The other key device that secured the popularity of the cassette for music lovers was the boombox of the late 1970s and then the 1980s. These were made by a variety of companies, but they all had a loud speaker — hence the “boom” — and a cassette player (or two) built in, along with a radio. They were tied inextricably to early hip-hop culture in cultural centers such as New York City. With a boombox and a collection of cassettes, you could have an impromptu musical hangout, well, pretty much anywhere.

Two men with a boombox in Gary, Indiana, 1989 (Library of Congress)

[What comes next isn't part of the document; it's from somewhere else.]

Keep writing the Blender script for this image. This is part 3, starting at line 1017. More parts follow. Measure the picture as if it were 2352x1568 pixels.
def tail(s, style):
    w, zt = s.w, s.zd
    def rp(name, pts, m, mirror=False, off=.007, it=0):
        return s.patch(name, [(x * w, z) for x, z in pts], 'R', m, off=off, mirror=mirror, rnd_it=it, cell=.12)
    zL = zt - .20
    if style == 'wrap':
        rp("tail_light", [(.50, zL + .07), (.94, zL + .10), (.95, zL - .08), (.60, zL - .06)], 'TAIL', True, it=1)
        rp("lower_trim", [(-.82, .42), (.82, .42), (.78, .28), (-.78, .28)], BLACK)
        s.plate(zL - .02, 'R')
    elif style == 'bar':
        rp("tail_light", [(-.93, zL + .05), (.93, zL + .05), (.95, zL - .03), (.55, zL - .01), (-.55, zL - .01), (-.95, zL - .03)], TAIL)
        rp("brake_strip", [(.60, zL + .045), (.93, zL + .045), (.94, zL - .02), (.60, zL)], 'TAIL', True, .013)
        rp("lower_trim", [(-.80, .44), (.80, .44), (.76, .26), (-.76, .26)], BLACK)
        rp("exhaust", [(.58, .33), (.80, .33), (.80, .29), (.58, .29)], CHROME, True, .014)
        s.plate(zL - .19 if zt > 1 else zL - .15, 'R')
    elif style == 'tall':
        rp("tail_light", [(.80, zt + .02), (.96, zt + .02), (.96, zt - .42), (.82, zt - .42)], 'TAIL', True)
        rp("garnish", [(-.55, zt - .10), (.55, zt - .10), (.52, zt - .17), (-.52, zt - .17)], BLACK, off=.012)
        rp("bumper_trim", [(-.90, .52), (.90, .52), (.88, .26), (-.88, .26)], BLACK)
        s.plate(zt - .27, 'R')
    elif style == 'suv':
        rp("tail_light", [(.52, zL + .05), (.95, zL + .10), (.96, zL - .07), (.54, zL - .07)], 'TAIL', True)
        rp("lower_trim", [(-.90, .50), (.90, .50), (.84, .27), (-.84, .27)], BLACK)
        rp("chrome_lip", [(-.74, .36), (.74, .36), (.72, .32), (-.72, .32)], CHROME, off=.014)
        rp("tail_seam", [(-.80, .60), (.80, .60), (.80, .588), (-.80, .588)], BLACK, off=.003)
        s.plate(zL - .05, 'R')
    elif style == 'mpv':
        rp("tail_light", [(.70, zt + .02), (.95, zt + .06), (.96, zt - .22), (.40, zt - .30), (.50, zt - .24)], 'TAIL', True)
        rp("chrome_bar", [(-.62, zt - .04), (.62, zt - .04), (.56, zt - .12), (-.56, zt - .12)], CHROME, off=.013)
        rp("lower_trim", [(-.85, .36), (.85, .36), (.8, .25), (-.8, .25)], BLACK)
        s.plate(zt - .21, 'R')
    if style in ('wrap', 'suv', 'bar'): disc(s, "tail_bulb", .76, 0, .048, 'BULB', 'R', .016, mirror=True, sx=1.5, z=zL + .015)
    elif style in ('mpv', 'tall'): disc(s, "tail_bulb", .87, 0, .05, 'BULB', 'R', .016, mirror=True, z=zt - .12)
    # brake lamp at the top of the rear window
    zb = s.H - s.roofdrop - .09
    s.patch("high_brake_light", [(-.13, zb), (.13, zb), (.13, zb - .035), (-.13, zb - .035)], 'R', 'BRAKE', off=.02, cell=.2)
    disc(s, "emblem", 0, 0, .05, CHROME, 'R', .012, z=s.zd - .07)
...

The cassettes had other advantages over records. They could hold more songs and were far less fragile than records. Best of all, you could record on them. The ability to make mixtapes for your friends and crushes is part of the cassette’s lingering appeal to music fans. Sharing your favorite songs and artists in a personalized way revolutionized fan culture and created iconic scenes in movies: Think the boombox serenade in Say Anything or the “Bohemian Rhapsody” scene in Wayne’s World. Jazz, rap, and rock could be combined on one tape, suiting even the most eclectic tastes. This capacity for curation means that the cassette, for many, has a powerful, nostalgic appeal.

The iconic boombox serenade scene in Say Anything, 1989 (Uploaded to YouTube by Movieclips)

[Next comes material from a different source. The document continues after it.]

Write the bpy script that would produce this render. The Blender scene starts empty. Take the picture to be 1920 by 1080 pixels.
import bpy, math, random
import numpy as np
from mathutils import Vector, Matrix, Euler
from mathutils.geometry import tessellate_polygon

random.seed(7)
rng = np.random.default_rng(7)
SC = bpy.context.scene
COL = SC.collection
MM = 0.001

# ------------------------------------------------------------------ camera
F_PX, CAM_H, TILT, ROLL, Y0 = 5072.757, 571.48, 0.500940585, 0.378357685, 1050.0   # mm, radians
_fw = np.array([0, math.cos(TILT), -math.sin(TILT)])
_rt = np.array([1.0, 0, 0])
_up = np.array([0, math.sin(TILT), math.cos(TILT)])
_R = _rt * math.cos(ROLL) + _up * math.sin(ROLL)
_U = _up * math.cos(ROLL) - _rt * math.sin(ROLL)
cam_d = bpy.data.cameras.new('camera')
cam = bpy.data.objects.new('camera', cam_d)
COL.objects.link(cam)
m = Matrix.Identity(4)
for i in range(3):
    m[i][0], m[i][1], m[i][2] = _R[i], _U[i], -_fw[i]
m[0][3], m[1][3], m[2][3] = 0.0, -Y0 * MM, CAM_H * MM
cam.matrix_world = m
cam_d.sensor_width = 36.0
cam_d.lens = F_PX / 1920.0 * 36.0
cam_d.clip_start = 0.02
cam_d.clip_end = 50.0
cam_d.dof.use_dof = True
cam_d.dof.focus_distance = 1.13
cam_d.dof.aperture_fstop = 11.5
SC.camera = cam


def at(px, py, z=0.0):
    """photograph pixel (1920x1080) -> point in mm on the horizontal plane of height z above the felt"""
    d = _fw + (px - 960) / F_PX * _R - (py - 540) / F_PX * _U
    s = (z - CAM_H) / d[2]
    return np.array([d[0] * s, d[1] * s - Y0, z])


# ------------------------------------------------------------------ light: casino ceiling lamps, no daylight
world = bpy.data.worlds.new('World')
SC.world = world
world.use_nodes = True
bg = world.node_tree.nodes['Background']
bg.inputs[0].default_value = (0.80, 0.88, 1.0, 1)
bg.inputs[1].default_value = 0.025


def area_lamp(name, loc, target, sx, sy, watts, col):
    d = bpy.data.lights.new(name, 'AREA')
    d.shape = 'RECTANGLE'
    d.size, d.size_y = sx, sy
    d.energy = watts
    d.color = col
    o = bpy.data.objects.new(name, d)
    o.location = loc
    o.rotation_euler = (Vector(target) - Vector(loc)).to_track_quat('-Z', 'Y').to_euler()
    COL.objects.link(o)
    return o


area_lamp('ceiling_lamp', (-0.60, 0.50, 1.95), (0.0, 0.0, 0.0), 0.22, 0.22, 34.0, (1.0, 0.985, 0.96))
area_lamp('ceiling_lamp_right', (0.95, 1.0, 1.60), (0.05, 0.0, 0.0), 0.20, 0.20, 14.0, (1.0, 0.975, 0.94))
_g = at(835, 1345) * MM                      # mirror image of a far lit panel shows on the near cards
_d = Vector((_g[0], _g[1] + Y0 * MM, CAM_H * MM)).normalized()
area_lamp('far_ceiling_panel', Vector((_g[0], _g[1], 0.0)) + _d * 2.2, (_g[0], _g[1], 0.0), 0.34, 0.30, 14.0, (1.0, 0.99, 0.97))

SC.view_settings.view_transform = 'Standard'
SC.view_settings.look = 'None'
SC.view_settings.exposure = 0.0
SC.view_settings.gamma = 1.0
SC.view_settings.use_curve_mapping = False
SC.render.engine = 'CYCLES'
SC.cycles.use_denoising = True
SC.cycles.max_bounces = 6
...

Other “Comeback” Technologies

Vinyl and cassettes are not the only analog, legacy sound technologies that are “back.” Headphones, seemingly banished from their wires and consigned to the ether of our fickle Bluetooth connections, are again more appealing if they’re physically tied to our heads. This seems especially true among younger, Gen Z users, but also among older music fans who don’t like fiddling with their WiFi settings. Wired headphones are likely safer to use, and less likely to be hacked, though not all “wired” headphones are actually wired.

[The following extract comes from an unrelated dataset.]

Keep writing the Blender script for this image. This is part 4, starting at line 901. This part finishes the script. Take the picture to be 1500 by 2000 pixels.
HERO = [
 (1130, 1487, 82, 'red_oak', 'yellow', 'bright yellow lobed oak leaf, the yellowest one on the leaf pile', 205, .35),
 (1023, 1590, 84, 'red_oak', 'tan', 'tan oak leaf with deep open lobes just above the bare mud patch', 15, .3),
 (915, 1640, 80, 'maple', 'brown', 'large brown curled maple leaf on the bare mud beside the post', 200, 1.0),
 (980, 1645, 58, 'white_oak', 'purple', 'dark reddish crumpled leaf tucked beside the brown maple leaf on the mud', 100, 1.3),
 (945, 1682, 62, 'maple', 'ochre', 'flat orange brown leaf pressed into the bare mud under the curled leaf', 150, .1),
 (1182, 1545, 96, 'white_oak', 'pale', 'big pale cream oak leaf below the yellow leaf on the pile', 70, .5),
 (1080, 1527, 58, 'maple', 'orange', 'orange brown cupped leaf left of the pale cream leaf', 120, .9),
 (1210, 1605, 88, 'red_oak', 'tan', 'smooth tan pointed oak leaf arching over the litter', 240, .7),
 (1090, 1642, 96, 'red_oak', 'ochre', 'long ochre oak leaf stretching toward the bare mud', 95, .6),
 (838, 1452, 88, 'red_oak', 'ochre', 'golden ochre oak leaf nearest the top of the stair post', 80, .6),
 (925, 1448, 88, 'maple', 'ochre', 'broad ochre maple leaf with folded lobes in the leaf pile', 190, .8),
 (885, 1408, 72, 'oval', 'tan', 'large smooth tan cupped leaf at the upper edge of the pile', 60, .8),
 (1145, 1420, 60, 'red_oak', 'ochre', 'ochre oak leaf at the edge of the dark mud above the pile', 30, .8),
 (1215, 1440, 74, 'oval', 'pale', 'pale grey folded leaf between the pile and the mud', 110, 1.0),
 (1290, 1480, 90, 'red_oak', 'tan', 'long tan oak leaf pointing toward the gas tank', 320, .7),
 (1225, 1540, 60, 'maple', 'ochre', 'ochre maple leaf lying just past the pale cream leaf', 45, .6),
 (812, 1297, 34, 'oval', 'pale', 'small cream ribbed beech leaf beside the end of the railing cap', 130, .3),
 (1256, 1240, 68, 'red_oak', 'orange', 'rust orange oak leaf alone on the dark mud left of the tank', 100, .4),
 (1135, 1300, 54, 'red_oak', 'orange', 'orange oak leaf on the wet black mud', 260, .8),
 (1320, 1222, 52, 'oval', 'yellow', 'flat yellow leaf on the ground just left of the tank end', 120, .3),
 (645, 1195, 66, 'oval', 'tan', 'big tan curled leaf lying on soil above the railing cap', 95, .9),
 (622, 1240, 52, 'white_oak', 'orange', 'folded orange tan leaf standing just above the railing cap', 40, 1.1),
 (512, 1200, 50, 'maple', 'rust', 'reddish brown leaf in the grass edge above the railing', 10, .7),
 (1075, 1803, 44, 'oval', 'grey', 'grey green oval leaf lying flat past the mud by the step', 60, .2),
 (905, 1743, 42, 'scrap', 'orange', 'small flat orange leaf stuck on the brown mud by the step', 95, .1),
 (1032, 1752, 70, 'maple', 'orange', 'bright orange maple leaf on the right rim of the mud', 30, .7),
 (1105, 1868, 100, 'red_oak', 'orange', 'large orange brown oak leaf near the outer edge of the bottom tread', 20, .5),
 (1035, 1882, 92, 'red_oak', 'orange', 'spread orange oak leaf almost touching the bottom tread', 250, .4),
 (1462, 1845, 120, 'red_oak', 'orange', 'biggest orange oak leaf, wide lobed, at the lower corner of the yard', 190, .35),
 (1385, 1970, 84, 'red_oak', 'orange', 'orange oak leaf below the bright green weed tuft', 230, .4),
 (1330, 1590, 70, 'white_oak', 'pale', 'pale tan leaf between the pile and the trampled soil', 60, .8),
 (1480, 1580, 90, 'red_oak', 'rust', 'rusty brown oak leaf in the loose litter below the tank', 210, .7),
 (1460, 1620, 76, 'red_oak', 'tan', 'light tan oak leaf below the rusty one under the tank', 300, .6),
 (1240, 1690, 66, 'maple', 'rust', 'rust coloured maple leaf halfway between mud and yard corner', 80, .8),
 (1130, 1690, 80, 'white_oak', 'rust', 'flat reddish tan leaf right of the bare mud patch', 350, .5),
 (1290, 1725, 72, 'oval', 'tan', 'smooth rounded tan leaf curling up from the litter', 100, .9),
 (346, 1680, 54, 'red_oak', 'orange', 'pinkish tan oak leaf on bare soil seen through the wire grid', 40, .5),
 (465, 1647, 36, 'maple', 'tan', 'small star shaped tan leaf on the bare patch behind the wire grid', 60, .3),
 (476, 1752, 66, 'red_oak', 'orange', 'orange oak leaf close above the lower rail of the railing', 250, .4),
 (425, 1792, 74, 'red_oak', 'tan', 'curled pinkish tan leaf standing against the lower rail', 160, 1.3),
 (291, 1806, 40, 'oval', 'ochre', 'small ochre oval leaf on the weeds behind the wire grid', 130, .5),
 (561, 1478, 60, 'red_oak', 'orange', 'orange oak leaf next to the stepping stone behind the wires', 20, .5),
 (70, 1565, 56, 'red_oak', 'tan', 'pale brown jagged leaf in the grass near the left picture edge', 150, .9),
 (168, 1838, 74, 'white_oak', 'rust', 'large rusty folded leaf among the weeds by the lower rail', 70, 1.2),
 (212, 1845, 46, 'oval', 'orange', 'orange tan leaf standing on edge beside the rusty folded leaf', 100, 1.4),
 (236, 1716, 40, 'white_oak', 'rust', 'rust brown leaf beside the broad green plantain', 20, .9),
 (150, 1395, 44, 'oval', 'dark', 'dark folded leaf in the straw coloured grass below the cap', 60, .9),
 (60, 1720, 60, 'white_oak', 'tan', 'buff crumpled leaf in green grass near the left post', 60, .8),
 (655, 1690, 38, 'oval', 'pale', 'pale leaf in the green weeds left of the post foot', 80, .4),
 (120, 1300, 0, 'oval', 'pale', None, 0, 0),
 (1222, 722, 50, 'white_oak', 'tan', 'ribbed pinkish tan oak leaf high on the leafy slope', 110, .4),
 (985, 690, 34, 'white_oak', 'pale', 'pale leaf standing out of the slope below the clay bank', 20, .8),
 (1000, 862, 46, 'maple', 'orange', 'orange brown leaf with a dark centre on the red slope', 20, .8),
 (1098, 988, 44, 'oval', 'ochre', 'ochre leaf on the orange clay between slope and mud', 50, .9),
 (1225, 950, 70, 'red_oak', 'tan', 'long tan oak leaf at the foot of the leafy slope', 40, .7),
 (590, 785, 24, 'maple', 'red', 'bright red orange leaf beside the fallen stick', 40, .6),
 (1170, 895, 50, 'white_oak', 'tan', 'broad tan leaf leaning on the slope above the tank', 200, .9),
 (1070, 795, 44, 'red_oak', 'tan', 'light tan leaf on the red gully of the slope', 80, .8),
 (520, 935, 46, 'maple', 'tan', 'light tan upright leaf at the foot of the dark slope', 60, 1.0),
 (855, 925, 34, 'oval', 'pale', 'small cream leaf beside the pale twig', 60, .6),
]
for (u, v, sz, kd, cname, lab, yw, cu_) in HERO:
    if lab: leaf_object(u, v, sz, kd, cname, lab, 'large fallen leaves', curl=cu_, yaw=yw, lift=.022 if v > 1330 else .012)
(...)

What’s next with this retro affection? Maybe landline phones? Why yes, actually, those are cool again too. Perhaps it’s an attempt to escape screen fatigue, or maybe all of us — young and old — are overstimulated from our notifications and connectedness. Similarly, film cameras emphasize slowing down, taking in the moment and making each and every shot count. Flip phones may help with mental health, with their fewer distractions. And devices that let writers use word processors without accessing the internet follow the same principle: slower is sometimes better.

What Analog Affection May Actually Mean

This “revenge of analog,” to borrow from the title of an insightful, and prescient, 2016 book by author David Sax, is motivated by a combination of factors, from the practical to the more prosaic, and, ultimately, a more mindful use of technology. This approach rejects a binary of good vs. bad tech, and instead seeks a via media — a middle path — with its daily use.

Anecdotally, among my students, I see a desire to balance the abilities of tech with a hope for more and better human connections. A number of them are either logging off social media entirely, or locking their accounts down and limiting them to a few friends and family. Or if they’re online and engaged, they like to take breaks or use some of the above analog technology alternatives to slow things down.

I think we can learn from them — and from media history — by taking the more reflective route to using technology. If that means cassettes tapes and wired headphones, I’m all for it.